EXERCISE: Restate the listing below word for word, omitting any images.

%%

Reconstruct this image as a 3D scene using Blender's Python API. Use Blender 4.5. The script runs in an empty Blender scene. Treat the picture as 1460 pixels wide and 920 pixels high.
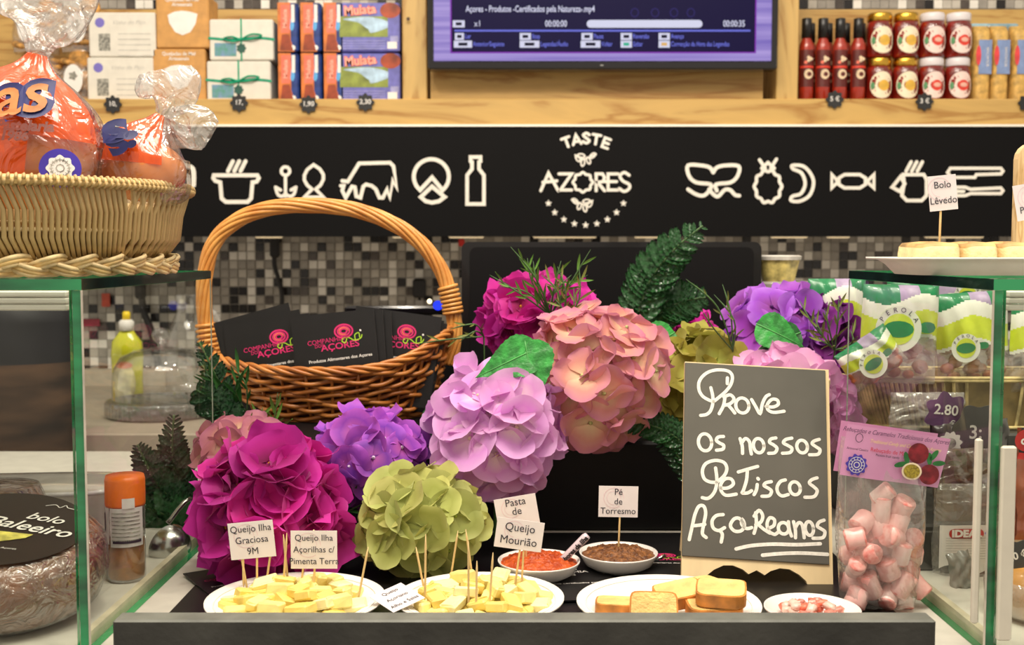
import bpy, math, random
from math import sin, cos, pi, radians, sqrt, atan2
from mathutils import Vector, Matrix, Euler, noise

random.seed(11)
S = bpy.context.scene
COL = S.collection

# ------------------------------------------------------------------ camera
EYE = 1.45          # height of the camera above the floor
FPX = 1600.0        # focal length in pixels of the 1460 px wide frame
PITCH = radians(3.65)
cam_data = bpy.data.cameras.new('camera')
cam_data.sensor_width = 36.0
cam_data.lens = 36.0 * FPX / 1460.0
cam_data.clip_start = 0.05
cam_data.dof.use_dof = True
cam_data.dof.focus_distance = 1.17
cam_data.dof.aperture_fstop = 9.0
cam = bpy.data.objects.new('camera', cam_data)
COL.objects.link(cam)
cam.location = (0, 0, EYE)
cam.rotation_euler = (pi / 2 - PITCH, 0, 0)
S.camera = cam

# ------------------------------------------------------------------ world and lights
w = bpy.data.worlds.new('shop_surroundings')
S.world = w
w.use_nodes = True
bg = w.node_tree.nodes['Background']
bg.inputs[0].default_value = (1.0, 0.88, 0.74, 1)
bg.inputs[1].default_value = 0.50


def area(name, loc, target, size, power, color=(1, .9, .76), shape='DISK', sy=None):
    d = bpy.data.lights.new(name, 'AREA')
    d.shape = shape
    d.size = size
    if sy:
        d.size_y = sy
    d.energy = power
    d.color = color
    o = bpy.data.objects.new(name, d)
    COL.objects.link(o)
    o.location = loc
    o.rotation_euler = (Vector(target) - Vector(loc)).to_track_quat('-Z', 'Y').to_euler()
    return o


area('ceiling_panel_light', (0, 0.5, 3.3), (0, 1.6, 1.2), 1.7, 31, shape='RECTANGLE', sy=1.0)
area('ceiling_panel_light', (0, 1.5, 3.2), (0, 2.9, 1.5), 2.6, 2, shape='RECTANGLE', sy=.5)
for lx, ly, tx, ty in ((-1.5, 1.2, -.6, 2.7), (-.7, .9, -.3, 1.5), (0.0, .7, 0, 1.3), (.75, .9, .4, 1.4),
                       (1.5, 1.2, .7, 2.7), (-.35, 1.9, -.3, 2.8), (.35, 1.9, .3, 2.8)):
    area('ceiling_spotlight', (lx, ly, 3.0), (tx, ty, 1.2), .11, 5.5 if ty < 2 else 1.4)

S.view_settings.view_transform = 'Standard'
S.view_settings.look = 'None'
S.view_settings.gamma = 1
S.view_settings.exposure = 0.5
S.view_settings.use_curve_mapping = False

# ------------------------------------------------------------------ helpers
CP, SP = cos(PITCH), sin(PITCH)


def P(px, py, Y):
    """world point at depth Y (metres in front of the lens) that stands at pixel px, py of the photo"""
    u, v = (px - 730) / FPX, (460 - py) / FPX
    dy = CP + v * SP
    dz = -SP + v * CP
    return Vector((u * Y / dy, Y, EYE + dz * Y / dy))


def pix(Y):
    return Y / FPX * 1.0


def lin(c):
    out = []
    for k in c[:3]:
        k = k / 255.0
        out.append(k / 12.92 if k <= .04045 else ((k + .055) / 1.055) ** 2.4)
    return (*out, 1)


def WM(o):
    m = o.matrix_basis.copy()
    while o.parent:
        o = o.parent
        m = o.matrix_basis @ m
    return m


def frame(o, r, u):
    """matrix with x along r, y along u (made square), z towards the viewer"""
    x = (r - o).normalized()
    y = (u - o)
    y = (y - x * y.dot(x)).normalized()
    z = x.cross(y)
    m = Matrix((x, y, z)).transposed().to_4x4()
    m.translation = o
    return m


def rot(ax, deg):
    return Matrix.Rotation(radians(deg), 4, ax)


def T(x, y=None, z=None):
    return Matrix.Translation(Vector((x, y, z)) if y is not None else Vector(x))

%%

SOLUTION TO THIS EXERCISE:
Reconstruct this image as a 3D scene using Blender's Python API. Use Blender 4.5. The script runs in an empty Blender scene. Treat the picture as 1460 pixels wide and 920 pixels high.
import bpy, math, random
from math import sin, cos, pi, radians, sqrt, atan2
from mathutils import Vector, Matrix, Euler, noise

random.seed(11)
S = bpy.context.scene
COL = S.collection

# ------------------------------------------------------------------ camera
EYE = 1.45          # height of the camera above the floor
FPX = 1600.0        # focal length in pixels of the 1460 px wide frame
PITCH = radians(3.65)
cam_data = bpy.data.cameras.new('camera')
cam_data.sensor_width = 36.0
cam_data.lens = 36.0 * FPX / 1460.0
cam_data.clip_start = 0.05
cam_data.dof.use_dof = True
cam_data.dof.focus_distance = 1.17
cam_data.dof.aperture_fstop = 9.0
cam = bpy.data.objects.new('camera', cam_data)
COL.objects.link(cam)
cam.location = (0, 0, EYE)
cam.rotation_euler = (pi / 2 - PITCH, 0, 0)
S.camera = cam

# ------------------------------------------------------------------ world and lights
w = bpy.data.worlds.new('shop_surroundings')
S.world = w
w.use_nodes = True
bg = w.node_tree.nodes['Background']
bg.inputs[0].default_value = (1.0, 0.88, 0.74, 1)
bg.inputs[1].default_value = 0.50


def area(name, loc, target, size, power, color=(1, .9, .76), shape='DISK', sy=None):
    d = bpy.data.lights.new(name, 'AREA')
    d.shape = shape
    d.size = size
    if sy:
        d.size_y = sy
    d.energy = power
    d.color = color
    o = bpy.data.objects.new(name, d)
    COL.objects.link(o)
    o.location = loc
    o.rotation_euler = (Vector(target) - Vector(loc)).to_track_quat('-Z', 'Y').to_euler()
    return o


area('ceiling_panel_light', (0, 0.5, 3.3), (0, 1.6, 1.2), 1.7, 31, shape='RECTANGLE', sy=1.0)
area('ceiling_panel_light', (0, 1.5, 3.2), (0, 2.9, 1.5), 2.6, 2, shape='RECTANGLE', sy=.5)
for lx, ly, tx, ty in ((-1.5, 1.2, -.6, 2.7), (-.7, .9, -.3, 1.5), (0.0, .7, 0, 1.3), (.75, .9, .4, 1.4),
                       (1.5, 1.2, .7, 2.7), (-.35, 1.9, -.3, 2.8), (.35, 1.9, .3, 2.8)):
    area('ceiling_spotlight', (lx, ly, 3.0), (tx, ty, 1.2), .11, 5.5 if ty < 2 else 1.4)

S.view_settings.view_transform = 'Standard'
S.view_settings.look = 'None'
S.view_settings.gamma = 1
S.view_settings.exposure = 0.5
S.view_settings.use_curve_mapping = False

# ------------------------------------------------------------------ helpers
CP, SP = cos(PITCH), sin(PITCH)


def P(px, py, Y):
    """world point at depth Y (metres in front of the lens) that stands at pixel px, py of the photo"""
    u, v = (px - 730) / FPX, (460 - py) / FPX
    dy = CP + v * SP
    dz = -SP + v * CP
    return Vector((u * Y / dy, Y, EYE + dz * Y / dy))


def pix(Y):
    return Y / FPX * 1.0


def lin(c):
    out = []
    for k in c[:3]:
        k = k / 255.0
        out.append(k / 12.92 if k <= .04045 else ((k + .055) / 1.055) ** 2.4)
    return (*out, 1)


def WM(o):
    m = o.matrix_basis.copy()
    while o.parent:
        o = o.parent
        m = o.matrix_basis @ m
    return m


def frame(o, r, u):
    """matrix with x along r, y along u (made square), z towards the viewer"""
    x = (r - o).normalized()
    y = (u - o)
    y = (y - x * y.dot(x)).normalized()
    z = x.cross(y)
    m = Matrix((x, y, z)).transposed().to_4x4()
    m.translation = o
    return m


def rot(ax, deg):
    return Matrix.Rotation(radians(deg), 4, ax)


def T(x, y=None, z=None):
    return Matrix.Translation(Vector((x, y, z)) if y is not None else Vector(x))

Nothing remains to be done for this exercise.